Вся первая сцена фарсового романа «Веселящий газ» (1936), в котором П. Г. Вудхауз делает мишенью своих насмешек Голливуд, посвящена тому… какой должна быть первая сцена. Реджи Хавершот – персонаж того же типа, что и Берти Вустер, – берется за написание своего первого литературного произведения, когда неожиданно встречает приятеля (который, как он очень нескоро понимает, находится в состоянии жесточайшего похмелья) и настойчиво предлагает зачитать ему начало будущего романа. Выслушав мучительно нескладный пассаж, тот заключает: «Когда пишешь, первое правило – сразу изложить предельно ясно, кто, когда, где и почему. Так что советую начать сначала»[11]. Совет хороший, но заставит ли это продолжать чтение? Великая Агата Кристи начинает «Убийство на поле для гольфа» (1923) с того, что превращает эту проблему в удачную находку:

«Вероятно, многие помнят известный анекдот о том, как молодой автор, желая сразить наповал пресыщенного редактора, которого ничем уже не проймешь, сразу взял быка за рога и начал свой роман словами: "Черт побери! – воскликнула герцогиня".

Удивительное совпадение, но история, которая приключилась со мною, имеет очень похожее начало. Правда, юная леди, с уст которой сорвалось упомянутое мною энергическое выражение, явно не принадлежала к титулованным особам»[12].

И история срывается с места. Уже в следующем абзаце появляется не кто иной, как Эркюль Пуаро, и все складывается чудо как хорошо.

Каждый автор должен решить, какой стиль отвечает его цели, потому что это определит его голос, лексический строй, синтаксические особенности текста и т. д. А первые строки, соответственно, должны отвечать всей дальнейшей истории – ибо они определят наши читательские ожидания.

Бранящаяся герцогиня Агаты Кристи относится к той категории зачинов, которые я называю «захватчиками», – это умышленная попытка автора увлечь читателя с первого предложения или, возможно, первого абзаца.
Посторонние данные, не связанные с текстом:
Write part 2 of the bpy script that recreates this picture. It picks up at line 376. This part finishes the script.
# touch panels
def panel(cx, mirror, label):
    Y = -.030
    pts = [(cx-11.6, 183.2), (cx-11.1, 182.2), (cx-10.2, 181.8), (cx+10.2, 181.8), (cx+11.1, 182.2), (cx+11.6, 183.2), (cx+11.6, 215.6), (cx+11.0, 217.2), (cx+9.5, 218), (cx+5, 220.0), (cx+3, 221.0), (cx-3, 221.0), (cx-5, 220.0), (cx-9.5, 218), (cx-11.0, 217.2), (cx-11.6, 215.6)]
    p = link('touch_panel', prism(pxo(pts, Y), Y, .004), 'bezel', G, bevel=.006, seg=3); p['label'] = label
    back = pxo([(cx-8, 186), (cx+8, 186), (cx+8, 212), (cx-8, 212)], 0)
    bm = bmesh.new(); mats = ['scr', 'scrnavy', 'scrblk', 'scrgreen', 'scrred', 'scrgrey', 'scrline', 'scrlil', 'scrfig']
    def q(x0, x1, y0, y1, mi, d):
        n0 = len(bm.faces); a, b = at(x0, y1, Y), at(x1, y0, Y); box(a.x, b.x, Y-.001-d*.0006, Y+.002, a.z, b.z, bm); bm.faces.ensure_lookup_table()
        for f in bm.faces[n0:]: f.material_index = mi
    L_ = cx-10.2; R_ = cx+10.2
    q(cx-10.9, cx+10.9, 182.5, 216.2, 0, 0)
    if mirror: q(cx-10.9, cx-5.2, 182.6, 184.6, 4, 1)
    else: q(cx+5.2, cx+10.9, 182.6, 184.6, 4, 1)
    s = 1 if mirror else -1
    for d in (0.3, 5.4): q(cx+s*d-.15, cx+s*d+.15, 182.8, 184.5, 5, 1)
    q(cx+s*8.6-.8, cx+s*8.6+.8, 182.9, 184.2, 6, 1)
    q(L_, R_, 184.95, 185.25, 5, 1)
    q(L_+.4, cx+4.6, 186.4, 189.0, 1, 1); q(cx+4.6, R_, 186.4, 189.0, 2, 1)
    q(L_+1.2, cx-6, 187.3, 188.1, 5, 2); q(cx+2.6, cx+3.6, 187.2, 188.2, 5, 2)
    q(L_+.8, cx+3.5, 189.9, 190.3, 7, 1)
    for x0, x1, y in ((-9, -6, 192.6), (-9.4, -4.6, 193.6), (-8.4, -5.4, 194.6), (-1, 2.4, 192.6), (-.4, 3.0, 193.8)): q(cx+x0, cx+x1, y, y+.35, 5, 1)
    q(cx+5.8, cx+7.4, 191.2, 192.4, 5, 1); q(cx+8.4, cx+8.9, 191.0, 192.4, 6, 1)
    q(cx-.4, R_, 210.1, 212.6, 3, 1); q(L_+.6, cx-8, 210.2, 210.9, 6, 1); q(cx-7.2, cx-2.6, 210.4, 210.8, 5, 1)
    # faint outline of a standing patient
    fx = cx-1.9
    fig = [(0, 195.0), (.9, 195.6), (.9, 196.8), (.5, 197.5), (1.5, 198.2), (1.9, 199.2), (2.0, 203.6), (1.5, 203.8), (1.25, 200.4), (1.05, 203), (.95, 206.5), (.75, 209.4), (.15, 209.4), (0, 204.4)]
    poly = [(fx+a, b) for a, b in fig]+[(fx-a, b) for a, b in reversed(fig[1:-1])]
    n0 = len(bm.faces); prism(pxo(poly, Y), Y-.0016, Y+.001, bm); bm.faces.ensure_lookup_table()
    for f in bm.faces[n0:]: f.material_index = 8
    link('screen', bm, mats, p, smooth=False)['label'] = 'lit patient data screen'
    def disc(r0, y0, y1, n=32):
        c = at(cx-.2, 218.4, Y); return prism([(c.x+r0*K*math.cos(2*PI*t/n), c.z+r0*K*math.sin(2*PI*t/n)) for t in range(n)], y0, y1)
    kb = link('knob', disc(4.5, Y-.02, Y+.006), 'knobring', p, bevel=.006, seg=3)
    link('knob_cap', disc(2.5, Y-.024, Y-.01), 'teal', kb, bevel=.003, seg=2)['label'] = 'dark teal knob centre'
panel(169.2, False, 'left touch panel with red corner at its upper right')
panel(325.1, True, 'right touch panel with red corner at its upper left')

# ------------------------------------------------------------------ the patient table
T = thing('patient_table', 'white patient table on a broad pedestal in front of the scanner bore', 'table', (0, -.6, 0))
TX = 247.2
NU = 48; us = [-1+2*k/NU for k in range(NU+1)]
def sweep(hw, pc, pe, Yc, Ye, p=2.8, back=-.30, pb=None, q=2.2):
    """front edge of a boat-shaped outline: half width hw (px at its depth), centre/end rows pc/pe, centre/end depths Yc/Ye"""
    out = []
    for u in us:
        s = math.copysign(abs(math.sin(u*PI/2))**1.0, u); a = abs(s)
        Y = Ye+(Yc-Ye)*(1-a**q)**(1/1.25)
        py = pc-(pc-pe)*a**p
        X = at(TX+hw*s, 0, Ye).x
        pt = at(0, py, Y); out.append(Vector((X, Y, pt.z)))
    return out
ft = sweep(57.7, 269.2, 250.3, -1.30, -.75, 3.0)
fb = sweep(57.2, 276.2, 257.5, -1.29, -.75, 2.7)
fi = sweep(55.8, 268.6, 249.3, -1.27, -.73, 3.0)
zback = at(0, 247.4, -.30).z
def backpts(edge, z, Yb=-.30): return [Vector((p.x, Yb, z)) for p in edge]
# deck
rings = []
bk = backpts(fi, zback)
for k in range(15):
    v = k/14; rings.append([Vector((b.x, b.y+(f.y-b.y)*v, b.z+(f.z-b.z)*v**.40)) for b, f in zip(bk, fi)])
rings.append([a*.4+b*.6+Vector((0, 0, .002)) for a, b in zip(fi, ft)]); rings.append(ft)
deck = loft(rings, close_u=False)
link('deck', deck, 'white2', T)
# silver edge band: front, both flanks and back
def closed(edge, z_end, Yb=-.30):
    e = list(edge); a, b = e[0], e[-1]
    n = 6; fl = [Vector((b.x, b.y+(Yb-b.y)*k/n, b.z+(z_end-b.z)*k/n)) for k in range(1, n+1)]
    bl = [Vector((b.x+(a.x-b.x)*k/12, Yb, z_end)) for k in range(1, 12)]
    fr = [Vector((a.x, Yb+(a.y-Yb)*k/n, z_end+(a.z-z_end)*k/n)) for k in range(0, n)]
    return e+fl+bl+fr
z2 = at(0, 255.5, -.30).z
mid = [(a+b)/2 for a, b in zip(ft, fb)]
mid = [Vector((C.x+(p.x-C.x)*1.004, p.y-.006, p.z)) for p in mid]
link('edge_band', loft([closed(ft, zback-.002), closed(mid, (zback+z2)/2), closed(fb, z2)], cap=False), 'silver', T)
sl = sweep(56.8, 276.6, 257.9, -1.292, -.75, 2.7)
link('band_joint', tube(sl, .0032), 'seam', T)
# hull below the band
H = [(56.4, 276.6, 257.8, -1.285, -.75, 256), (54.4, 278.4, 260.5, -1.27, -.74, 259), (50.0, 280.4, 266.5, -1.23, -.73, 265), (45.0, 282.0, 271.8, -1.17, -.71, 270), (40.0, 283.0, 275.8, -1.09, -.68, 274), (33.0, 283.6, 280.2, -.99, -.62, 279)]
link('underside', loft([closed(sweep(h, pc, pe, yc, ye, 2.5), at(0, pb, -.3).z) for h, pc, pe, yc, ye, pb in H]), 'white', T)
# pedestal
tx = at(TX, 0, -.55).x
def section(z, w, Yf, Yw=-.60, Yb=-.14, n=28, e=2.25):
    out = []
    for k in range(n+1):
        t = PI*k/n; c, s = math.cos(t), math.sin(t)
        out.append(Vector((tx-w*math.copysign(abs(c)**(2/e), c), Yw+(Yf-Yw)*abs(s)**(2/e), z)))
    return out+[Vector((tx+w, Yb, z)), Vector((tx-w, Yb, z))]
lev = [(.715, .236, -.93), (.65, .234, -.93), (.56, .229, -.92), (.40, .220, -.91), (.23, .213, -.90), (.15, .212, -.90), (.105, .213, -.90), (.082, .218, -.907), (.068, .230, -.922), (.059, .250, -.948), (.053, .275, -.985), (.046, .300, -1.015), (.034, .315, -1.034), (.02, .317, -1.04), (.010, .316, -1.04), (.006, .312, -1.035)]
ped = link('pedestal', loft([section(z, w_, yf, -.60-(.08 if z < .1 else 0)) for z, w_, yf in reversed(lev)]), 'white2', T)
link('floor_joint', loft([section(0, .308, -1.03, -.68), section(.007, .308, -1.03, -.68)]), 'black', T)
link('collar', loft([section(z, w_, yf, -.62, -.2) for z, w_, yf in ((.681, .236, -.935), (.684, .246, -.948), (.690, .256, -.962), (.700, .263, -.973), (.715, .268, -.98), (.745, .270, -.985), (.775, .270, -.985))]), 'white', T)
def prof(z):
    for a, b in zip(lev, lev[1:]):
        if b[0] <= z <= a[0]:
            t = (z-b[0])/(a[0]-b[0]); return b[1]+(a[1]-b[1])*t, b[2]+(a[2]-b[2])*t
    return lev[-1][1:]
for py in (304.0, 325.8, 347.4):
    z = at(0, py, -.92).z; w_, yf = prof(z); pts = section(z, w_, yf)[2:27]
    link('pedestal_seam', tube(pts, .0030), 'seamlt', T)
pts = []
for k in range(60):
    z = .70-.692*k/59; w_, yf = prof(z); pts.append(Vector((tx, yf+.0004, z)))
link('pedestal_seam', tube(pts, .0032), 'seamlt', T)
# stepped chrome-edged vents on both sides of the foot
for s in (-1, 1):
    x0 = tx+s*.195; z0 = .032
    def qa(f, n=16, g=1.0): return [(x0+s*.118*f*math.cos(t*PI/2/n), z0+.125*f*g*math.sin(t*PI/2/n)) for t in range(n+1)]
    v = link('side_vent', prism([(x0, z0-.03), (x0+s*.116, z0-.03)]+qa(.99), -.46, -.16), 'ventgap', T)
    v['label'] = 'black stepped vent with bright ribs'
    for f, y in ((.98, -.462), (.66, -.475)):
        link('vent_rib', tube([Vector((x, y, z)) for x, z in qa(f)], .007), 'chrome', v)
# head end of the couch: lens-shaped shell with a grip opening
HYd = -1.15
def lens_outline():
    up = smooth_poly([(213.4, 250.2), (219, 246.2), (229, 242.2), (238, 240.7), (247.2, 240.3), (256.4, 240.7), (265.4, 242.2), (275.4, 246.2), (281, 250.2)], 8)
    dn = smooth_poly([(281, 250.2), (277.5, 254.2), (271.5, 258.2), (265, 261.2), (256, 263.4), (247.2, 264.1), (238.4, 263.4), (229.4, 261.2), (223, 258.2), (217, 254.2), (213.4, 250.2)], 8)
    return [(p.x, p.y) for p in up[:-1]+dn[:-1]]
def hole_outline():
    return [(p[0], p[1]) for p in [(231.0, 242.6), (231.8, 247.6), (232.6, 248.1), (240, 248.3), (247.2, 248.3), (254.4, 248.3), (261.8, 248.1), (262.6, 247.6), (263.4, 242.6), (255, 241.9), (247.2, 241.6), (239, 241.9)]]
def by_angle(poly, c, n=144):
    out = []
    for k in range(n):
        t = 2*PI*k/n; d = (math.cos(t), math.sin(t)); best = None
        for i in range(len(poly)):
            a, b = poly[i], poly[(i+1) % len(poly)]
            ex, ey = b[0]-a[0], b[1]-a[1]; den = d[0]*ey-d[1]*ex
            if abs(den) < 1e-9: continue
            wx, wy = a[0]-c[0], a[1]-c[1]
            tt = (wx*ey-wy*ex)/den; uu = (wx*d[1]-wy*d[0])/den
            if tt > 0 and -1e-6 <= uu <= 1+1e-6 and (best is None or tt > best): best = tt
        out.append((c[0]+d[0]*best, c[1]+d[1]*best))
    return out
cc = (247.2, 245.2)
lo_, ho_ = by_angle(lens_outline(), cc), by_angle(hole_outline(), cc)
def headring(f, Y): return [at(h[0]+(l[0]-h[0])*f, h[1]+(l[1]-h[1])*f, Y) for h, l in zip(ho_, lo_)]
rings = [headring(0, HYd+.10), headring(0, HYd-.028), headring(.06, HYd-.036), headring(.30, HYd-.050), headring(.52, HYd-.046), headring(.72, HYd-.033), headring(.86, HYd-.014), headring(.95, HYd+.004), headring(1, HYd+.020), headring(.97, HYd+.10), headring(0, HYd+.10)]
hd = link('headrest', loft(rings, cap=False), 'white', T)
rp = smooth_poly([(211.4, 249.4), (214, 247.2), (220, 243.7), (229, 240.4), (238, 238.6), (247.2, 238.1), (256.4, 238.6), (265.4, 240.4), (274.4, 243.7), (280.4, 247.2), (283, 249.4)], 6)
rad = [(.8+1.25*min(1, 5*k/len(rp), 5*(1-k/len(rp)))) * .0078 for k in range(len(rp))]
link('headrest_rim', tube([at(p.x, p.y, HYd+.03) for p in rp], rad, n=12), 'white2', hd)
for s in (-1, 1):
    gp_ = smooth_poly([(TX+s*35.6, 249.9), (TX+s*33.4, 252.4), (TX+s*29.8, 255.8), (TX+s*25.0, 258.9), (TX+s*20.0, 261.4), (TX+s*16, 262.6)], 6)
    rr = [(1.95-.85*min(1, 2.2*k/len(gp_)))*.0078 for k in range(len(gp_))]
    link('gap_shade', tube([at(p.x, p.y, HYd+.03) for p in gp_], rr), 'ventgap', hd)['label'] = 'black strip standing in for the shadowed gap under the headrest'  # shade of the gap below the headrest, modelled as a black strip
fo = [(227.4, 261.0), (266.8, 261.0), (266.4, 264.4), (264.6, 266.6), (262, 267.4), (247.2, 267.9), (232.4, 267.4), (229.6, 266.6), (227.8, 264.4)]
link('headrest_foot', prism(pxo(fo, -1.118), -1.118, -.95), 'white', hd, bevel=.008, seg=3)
Типичными представителями этой категории являются начальные строки большинства триллеров Элмора Леонарда – они призваны тут же дать понять, что история будет леденящая. Его повесть «Блеск» (Glitz) 1985 г. открывается словами: «В ночь, когда Винсента подстрелили, он уже чувствовал нависшую угрозу». А вышедшая тремя годами спустя «Смерть со спецэффектами» – так:

«Вот те на! Крис Манковски покачал головой. До окончания его последнего рабочего дня в подразделении по обезвреживанию взрывных устройств осталось два часа, а шеф приказал ему немедленно прибыть на место происшествия, сигнал о котором поступил из службы 911»[13].

Следующее предложение знакомит нас с парнем «по кличке Бухгалтер, двадцати пяти лет от роду, но уже с двумя судимостями», который лежал в джакузи, когда у него зазвонил телефон. Он вылез, сел в любимое вращающееся кресло, обтянутое зеленой кожей, и тут голос на другом конце провода сообщил ему, что сидит он на бомбе – и, если встанет, будет взрыв.

Не только остросюжетные истории могут начинаться с «захватчиков». Габриэль Гарсиа Маркес вспоминал, что когда он читал «Превращение» Кафки, то первое же предложение: «Проснувшись однажды утром после беспокойного сна, Грегор Замза обнаружил, что он у себя в постели превратился в страшное насекомое», – «чуть не сбросило меня с кровати. Я был настолько поражен… Я подумал тогда, что мне и в голову раньше не приходило, чтобы кому-то дозволялось так писать».